Exercise
Carry none of the pictures over; set down the material below exactly.

Collected material
** START **

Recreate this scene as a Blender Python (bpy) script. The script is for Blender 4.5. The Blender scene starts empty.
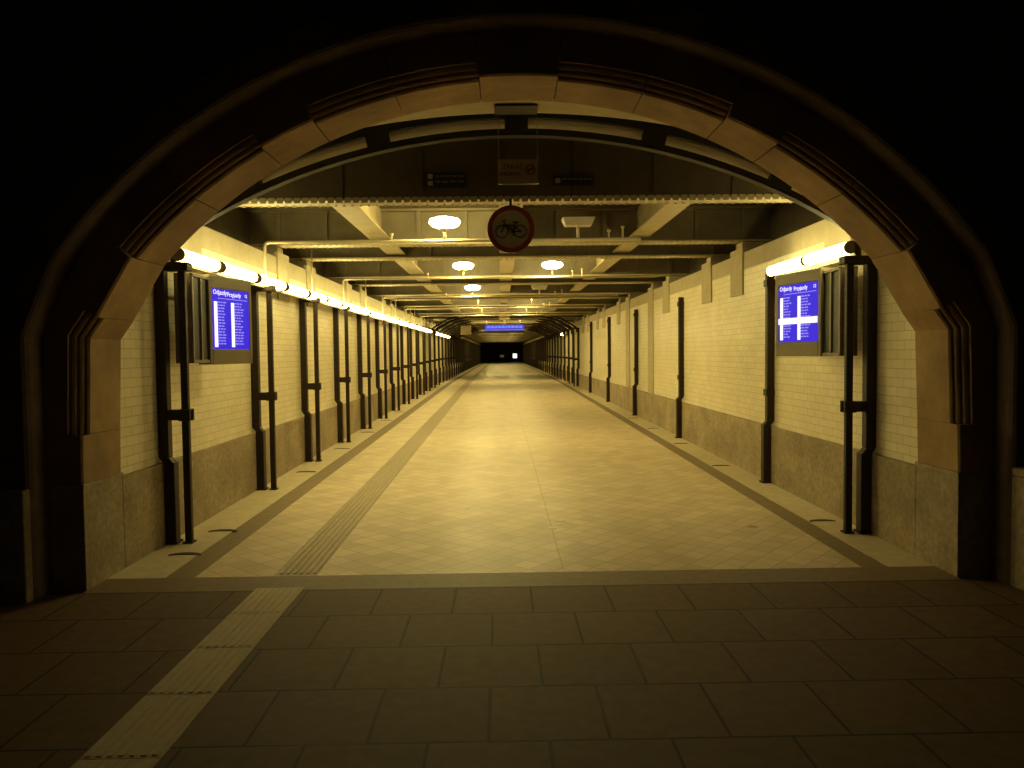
import bpy, bmesh, math, random
from mathutils import Vector, Matrix
random.seed(7)
C = bpy.context.scene.collection
sc = bpy.context.scene

# ------------------------------------------------------------------ materials
def new_mat(name):
    m = bpy.data.materials.new(name); m.use_nodes = True
    nt = m.node_tree; nt.nodes.clear()
    out = nt.nodes.new('ShaderNodeOutputMaterial')
    b = nt.nodes.new('ShaderNodeBsdfPrincipled')
    nt.links.new(b.outputs[0], out.inputs[0])
    return m, nt, b
def N(nt, t, **kw):
    n = nt.nodes.new(t)
    for k, v in kw.items():
        if k in n.inputs.keys() if isinstance(k, str) else False: n.inputs[k].default_value = v
        else: setattr(n, k, v)
    return n
def L(nt, a, b): nt.links.new(a, b)
def rgb(c): return (c[0], c[1], c[2], 1)
def coords(nt, axes='XYZ'):
    tc = nt.nodes.new('ShaderNodeTexCoord')
    s = nt.nodes.new('ShaderNodeSeparateXYZ'); L(nt, tc.outputs['Object'], s.inputs[0])
    c = nt.nodes.new('ShaderNodeCombineXYZ')
    for i, a in enumerate(axes):
        L(nt, s.outputs[a], c.inputs[i])
    return c.outputs[0]
def mottled(name, c1, c2, scale=6, rough=.7, metallic=0, bump=.15, detail=6, spec=.5, scale2=None, axes='XYZ'):
    m, nt, b = new_mat(name)
    co = coords(nt, axes)
    n = nt.nodes.new('ShaderNodeTexNoise'); n.inputs['Scale'].default_value = scale; n.inputs['Detail'].default_value = detail
    n.inputs['Roughness'].default_value = .65
    L(nt, co, n.inputs['Vector'])
    r = nt.nodes.new('ShaderNodeValToRGB'); r.color_ramp.elements[0].position = .32; r.color_ramp.elements[1].position = .68
    r.color_ramp.elements[0].color = rgb(c1); r.color_ramp.elements[1].color = rgb(c2)
    L(nt, n.outputs['Fac'], r.inputs[0])
    col = r.outputs[0]
    if scale2:
        n2 = nt.nodes.new('ShaderNodeTexNoise'); n2.inputs['Scale'].default_value = scale2; n2.inputs['Detail'].default_value = 3
        L(nt, co, n2.inputs['Vector'])
        r2 = nt.nodes.new('ShaderNodeValToRGB'); r2.color_ramp.elements[0].position = .35; r2.color_ramp.elements[1].position = .65
        r2.color_ramp.elements[0].color = (.72, .7, .68, 1); r2.color_ramp.elements[1].color = (1.08, 1.06, 1.04, 1)
        L(nt, n2.outputs['Fac'], r2.inputs[0])
        mx = nt.nodes.new('ShaderNodeMix'); mx.data_type = 'RGBA'; mx.blend_type = 'MULTIPLY'; mx.inputs[0].default_value = 1
        L(nt, col, mx.inputs[6]); L(nt, r2.outputs[0], mx.inputs[7]); col = mx.outputs[2]
    L(nt, col, b.inputs['Base Color'])
    b.inputs['Roughness'].default_value = rough; b.inputs['Metallic'].default_value = metallic
    b.inputs['Specular IOR Level'].default_value = spec
    if bump:
        bp = nt.nodes.new('ShaderNodeBump'); bp.inputs['Strength'].default_value = bump; bp.inputs['Distance'].default_value = .01
        L(nt, n.outputs['Fac'], bp.inputs['Height']); L(nt, bp.outputs[0], b.inputs['Normal'])
    return m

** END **

Solution for this exercise
Recreate this scene as a Blender Python (bpy) script. The script is for Blender 4.5. The Blender scene starts empty.
import bpy, bmesh, math, random
from mathutils import Vector, Matrix
random.seed(7)
C = bpy.context.scene.collection
sc = bpy.context.scene

# ------------------------------------------------------------------ materials
def new_mat(name):
    m = bpy.data.materials.new(name); m.use_nodes = True
    nt = m.node_tree; nt.nodes.clear()
    out = nt.nodes.new('ShaderNodeOutputMaterial')
    b = nt.nodes.new('ShaderNodeBsdfPrincipled')
    nt.links.new(b.outputs[0], out.inputs[0])
    return m, nt, b
def N(nt, t, **kw):
    n = nt.nodes.new(t)
    for k, v in kw.items():
        if k in n.inputs.keys() if isinstance(k, str) else False: n.inputs[k].default_value = v
        else: setattr(n, k, v)
    return n
def L(nt, a, b): nt.links.new(a, b)
def rgb(c): return (c[0], c[1], c[2], 1)
def coords(nt, axes='XYZ'):
    tc = nt.nodes.new('ShaderNodeTexCoord')
    s = nt.nodes.new('ShaderNodeSeparateXYZ'); L(nt, tc.outputs['Object'], s.inputs[0])
    c = nt.nodes.new('ShaderNodeCombineXYZ')
    for i, a in enumerate(axes):
        L(nt, s.outputs[a], c.inputs[i])
    return c.outputs[0]
def mottled(name, c1, c2, scale=6, rough=.7, metallic=0, bump=.15, detail=6, spec=.5, scale2=None, axes='XYZ'):
    m, nt, b = new_mat(name)
    co = coords(nt, axes)
    n = nt.nodes.new('ShaderNodeTexNoise'); n.inputs['Scale'].default_value = scale; n.inputs['Detail'].default_value = detail
    n.inputs['Roughness'].default_value = .65
    L(nt, co, n.inputs['Vector'])
    r = nt.nodes.new('ShaderNodeValToRGB'); r.color_ramp.elements[0].position = .32; r.color_ramp.elements[1].position = .68
    r.color_ramp.elements[0].color = rgb(c1); r.color_ramp.elements[1].color = rgb(c2)
    L(nt, n.outputs['Fac'], r.inputs[0])
    col = r.outputs[0]
    if scale2:
        n2 = nt.nodes.new('ShaderNodeTexNoise'); n2.inputs['Scale'].default_value = scale2; n2.inputs['Detail'].default_value = 3
        L(nt, co, n2.inputs['Vector'])
        r2 = nt.nodes.new('ShaderNodeValToRGB'); r2.color_ramp.elements[0].position = .35; r2.color_ramp.elements[1].position = .65
        r2.color_ramp.elements[0].color = (.72, .7, .68, 1); r2.color_ramp.elements[1].color = (1.08, 1.06, 1.04, 1)
        L(nt, n2.outputs['Fac'], r2.inputs[0])
        mx = nt.nodes.new('ShaderNodeMix'); mx.data_type = 'RGBA'; mx.blend_type = 'MULTIPLY'; mx.inputs[0].default_value = 1
        L(nt, col, mx.inputs[6]); L(nt, r2.outputs[0], mx.inputs[7]); col = mx.outputs[2]
    L(nt, col, b.inputs['Base Color'])
    b.inputs['Roughness'].default_value = rough; b.inputs['Metallic'].default_value = metallic
    b.inputs['Specular IOR Level'].default_value = spec
    if bump:
        bp = nt.nodes.new('ShaderNodeBump'); bp.inputs['Strength'].default_value = bump; bp.inputs['Distance'].default_value = .01
        L(nt, n.outputs['Fac'], bp.inputs['Height']); L(nt, bp.outputs[0], b.inputs['Normal'])
    return m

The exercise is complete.